Com o deboche típico dos despreparados, o deputado Eduardo Bolsonaro (PSL-SP) usou o Twitter no dia 14 de abril para tentar desqualificar o legado de um dos nomes brasileiros mais conhecidos no mundo. “Quem é Paulo Freire?”, ironizou aquele que apoia o corte de 30% no orçamento das universidades, que incentiva perseguição ideológica a professores, dentre outras ideias obscurantistas.
O deputado, que segue à risca os mandamentos da cartilha radical da direita, só não contava que a sua “brincadeira” desencadearia uma avalanche de reações de todos aqueles que não só sabem quem é Paulo Freire como o reverenciam – não por seus raros posicionamentos políticos, mas pelo legado que deixou à Educação na última metade do século 20.

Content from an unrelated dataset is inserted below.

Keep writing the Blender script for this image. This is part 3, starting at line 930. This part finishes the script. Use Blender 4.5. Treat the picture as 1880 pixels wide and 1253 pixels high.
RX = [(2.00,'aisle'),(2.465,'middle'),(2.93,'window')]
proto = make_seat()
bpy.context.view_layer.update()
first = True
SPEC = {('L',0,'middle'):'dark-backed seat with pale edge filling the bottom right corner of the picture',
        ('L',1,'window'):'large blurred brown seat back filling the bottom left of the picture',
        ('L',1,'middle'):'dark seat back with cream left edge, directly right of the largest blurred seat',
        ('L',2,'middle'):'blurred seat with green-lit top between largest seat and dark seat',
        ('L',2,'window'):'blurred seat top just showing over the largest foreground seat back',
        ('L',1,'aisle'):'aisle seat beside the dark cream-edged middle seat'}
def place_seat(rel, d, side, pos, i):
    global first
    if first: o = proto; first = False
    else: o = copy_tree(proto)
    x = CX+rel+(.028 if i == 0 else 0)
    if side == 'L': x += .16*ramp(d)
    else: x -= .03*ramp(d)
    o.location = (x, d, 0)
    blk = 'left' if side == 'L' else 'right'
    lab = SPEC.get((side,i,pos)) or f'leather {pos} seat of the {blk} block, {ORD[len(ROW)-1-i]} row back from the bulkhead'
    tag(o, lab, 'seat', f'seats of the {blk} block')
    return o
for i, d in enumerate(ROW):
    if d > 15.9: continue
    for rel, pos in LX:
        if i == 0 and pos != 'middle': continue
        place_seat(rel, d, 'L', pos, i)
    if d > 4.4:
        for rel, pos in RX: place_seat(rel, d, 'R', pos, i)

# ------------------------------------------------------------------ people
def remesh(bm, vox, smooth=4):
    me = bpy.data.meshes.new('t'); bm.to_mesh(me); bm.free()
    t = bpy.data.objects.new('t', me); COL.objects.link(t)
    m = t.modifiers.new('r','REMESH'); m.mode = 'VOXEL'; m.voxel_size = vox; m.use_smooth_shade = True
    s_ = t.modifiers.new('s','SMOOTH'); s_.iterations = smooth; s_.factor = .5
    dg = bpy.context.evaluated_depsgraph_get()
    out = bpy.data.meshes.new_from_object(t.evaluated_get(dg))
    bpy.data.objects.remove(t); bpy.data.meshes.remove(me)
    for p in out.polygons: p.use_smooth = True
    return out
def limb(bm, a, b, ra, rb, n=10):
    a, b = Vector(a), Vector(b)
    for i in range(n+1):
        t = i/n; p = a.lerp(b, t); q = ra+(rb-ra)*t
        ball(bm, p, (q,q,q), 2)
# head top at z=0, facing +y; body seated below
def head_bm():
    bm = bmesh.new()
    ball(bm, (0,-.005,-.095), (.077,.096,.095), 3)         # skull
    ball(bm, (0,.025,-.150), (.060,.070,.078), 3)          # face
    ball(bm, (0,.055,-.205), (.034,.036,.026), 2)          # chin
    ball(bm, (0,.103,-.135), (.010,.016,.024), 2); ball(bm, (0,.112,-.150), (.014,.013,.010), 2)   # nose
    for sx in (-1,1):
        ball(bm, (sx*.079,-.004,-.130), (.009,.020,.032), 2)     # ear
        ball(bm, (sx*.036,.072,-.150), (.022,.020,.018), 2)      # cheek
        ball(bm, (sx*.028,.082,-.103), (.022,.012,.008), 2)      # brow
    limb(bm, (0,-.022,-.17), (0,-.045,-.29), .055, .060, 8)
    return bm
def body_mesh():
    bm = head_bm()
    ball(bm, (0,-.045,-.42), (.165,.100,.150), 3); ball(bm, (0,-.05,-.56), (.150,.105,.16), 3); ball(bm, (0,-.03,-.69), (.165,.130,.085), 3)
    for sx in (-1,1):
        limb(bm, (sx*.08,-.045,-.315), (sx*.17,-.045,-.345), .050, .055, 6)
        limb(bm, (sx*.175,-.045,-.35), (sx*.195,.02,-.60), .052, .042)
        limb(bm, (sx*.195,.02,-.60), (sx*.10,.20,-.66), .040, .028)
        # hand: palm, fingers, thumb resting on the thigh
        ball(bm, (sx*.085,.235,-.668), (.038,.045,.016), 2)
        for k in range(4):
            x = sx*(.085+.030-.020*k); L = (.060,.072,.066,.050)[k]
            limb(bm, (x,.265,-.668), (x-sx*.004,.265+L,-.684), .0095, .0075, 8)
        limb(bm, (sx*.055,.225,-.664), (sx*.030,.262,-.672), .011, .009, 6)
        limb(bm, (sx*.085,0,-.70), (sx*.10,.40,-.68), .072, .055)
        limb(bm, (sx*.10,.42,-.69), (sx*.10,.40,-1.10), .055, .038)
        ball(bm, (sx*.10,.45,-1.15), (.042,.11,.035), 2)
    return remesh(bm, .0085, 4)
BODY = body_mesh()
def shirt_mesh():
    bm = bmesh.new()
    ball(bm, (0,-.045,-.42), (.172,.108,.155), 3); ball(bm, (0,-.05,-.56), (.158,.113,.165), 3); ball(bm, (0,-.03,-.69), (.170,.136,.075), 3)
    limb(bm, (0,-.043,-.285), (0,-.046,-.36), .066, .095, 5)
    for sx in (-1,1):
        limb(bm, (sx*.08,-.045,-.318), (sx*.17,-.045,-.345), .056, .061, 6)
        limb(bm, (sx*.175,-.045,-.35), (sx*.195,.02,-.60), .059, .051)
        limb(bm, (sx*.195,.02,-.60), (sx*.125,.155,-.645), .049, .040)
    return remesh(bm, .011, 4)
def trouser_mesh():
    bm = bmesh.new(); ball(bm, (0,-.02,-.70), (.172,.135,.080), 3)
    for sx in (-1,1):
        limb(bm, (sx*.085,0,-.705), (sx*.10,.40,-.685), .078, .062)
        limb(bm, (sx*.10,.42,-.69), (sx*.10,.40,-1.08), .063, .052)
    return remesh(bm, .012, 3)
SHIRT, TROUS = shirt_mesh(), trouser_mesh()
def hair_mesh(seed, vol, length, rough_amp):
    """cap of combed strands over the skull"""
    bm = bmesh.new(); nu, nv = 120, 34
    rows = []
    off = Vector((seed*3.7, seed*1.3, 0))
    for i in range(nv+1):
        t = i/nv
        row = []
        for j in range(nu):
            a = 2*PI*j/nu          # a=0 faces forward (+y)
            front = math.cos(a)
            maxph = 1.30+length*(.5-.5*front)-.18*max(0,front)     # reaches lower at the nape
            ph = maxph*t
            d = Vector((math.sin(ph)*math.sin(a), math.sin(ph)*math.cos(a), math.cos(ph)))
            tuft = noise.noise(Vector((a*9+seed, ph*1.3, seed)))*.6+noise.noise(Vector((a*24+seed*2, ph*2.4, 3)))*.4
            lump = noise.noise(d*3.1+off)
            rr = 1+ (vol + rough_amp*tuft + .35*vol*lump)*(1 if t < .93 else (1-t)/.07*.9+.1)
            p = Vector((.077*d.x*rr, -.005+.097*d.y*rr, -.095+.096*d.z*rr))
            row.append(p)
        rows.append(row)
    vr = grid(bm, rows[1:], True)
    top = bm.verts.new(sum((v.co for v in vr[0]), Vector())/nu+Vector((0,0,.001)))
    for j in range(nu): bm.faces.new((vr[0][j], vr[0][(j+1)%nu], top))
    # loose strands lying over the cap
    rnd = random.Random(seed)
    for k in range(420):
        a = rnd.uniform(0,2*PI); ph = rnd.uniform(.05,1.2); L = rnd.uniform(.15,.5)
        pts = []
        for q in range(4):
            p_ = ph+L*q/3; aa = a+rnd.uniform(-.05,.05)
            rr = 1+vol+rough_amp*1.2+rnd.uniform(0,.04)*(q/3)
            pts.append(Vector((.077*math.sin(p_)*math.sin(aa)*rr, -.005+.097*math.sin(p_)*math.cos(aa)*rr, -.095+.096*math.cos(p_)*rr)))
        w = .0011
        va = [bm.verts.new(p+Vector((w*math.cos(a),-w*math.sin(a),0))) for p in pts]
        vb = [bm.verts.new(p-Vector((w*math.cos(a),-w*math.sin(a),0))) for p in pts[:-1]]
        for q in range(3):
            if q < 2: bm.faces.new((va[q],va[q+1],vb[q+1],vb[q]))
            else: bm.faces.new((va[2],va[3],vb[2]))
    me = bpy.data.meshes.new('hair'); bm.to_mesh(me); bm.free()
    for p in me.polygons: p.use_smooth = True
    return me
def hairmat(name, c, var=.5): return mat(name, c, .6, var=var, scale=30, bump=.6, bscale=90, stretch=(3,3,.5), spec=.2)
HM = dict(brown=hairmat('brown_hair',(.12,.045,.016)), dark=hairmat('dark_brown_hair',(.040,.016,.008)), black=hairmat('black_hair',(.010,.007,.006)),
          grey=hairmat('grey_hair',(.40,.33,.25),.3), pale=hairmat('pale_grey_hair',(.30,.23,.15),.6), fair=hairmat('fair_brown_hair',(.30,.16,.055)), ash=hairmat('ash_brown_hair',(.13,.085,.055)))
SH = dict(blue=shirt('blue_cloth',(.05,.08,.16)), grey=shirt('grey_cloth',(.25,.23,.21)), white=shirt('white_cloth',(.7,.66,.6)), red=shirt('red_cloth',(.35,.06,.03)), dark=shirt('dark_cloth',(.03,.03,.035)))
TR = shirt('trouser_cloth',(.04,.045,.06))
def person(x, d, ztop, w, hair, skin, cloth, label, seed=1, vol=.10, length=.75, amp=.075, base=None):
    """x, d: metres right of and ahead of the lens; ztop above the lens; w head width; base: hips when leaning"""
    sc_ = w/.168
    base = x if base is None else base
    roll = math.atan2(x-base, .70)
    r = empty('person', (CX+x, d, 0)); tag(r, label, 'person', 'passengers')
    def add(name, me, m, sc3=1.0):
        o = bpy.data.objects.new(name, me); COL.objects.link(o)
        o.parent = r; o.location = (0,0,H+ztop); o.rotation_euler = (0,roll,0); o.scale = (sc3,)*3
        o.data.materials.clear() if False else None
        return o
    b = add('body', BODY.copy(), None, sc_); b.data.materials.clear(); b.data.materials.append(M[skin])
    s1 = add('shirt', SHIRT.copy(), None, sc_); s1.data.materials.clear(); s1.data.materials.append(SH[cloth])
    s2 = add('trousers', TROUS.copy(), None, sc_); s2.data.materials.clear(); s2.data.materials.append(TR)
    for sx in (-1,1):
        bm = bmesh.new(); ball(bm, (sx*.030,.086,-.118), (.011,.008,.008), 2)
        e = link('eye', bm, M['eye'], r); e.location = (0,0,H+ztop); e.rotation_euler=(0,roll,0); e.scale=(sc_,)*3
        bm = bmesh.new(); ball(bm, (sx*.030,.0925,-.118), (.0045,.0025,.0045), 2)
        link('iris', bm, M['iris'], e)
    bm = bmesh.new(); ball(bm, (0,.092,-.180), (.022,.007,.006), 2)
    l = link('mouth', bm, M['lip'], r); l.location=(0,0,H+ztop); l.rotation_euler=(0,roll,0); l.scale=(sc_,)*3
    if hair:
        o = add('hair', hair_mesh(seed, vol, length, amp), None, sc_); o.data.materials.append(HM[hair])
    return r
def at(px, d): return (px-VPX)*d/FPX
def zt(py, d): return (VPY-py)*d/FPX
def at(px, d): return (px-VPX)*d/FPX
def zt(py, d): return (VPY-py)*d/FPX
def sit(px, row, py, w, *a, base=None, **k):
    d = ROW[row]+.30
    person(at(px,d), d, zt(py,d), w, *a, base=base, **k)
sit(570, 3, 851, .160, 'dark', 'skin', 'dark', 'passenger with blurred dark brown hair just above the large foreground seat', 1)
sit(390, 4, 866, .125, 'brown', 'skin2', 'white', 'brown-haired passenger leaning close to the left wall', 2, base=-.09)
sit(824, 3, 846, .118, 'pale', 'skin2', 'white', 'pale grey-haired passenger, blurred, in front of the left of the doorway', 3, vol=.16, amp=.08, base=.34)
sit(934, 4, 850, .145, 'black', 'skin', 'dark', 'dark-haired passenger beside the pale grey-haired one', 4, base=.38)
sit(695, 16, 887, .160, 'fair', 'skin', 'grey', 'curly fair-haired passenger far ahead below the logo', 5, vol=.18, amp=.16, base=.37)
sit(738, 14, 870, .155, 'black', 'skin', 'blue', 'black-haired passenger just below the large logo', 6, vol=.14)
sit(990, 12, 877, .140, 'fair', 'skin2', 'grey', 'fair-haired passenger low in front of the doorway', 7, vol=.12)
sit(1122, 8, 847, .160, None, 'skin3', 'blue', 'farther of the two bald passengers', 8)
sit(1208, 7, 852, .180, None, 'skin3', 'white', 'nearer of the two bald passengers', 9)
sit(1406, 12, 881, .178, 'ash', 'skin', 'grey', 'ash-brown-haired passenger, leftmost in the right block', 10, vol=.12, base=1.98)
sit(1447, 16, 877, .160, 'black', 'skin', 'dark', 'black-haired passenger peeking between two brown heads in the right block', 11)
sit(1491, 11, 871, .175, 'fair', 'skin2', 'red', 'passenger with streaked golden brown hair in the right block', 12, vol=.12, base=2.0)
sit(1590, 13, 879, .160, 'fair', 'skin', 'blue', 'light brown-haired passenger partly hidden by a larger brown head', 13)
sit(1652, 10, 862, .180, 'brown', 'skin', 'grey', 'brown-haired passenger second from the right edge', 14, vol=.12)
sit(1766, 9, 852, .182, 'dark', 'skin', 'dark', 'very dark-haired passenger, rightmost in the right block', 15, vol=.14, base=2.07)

Longe de legitimar a provocação de alguém que desfila por aí com camisetas de violentos ditadores, o post de Eduardo Bolsonaro foi a oportunidade dada de bandeja para que pensadores, cientistas, professores e discípulos resgatassem o legado e a história do educador cuja obra é a terceira mais citada em trabalhos acadêmicos do mundo – em Harvard, sempre próxima do topo em qualquer ranking sobre instituições de ensino, a bibliografia de Freire é literalmente obrigatória.
É também o único autor com livro entre os 100 mais pedidos entre todas as universidades de língua inglesa, foi homenageado com escultura na Suécia e é nome de centro de estudos na Finlândia. Seu clássico ‘Pedagogia do Oprimido’, escrito em 1968, é celebrado, estudado, esmiuçado em países de todos os continentes e permanece atual e indispensável.
Como é sabido, no entanto, ser reconhecido fora do Brasil nem sempre significa ser amado e respeitado pelos próprios brasileiros. Mais do que responder quem foi Paulo Freire, a questão agora é de onde vem tanto ódio dos bolsonaristas pelo patrono da Educação brasileira. Como exigir qualquer resposta verossímil dos próprios algozes seria clamar por um milagre, é preciso voltar algumas décadas no tempo para entender a origem da perseguição ao educador.
Em linhas sumárias a história é mais ou menos esta: logo após o Golpe Militar de 64, Paulo Freire foi preso pelos agentes da repressão que viam no seu método pedagógico – que começara a ganhar notoriedade no Brasil e no mundo – poderia desestabilizar o governo ao alfabetizar e capacitar de maneira ampla e eficaz numa velocidade muito superior aos métodos tradicionais.
E quem primeiro o elegeu como “inimigo da pátria” foi o tenente-coronel Hélio Ibiapina Lima para quem “sua atuação no campo da alfabetização de adultos nada mais é que uma extraordinária tarefa marxista de politização das mesmas”.
O método Paulo Freire de alfabetizar chamou atenção do mundo
Antes de a Ditadura entrar em vigor, o trabalho pioneiro de Freire estava prestes a ser implantado a nível nacional por João Goulart, que se encantou com o projeto desenvolvido pelo educador no Rio Grande do Norte com cerca de 400 jovens e adultos. Os resultados da experiência na cidade de Angicos foram tão impressionantes que não demorou para que chamasse a atenção do mundo.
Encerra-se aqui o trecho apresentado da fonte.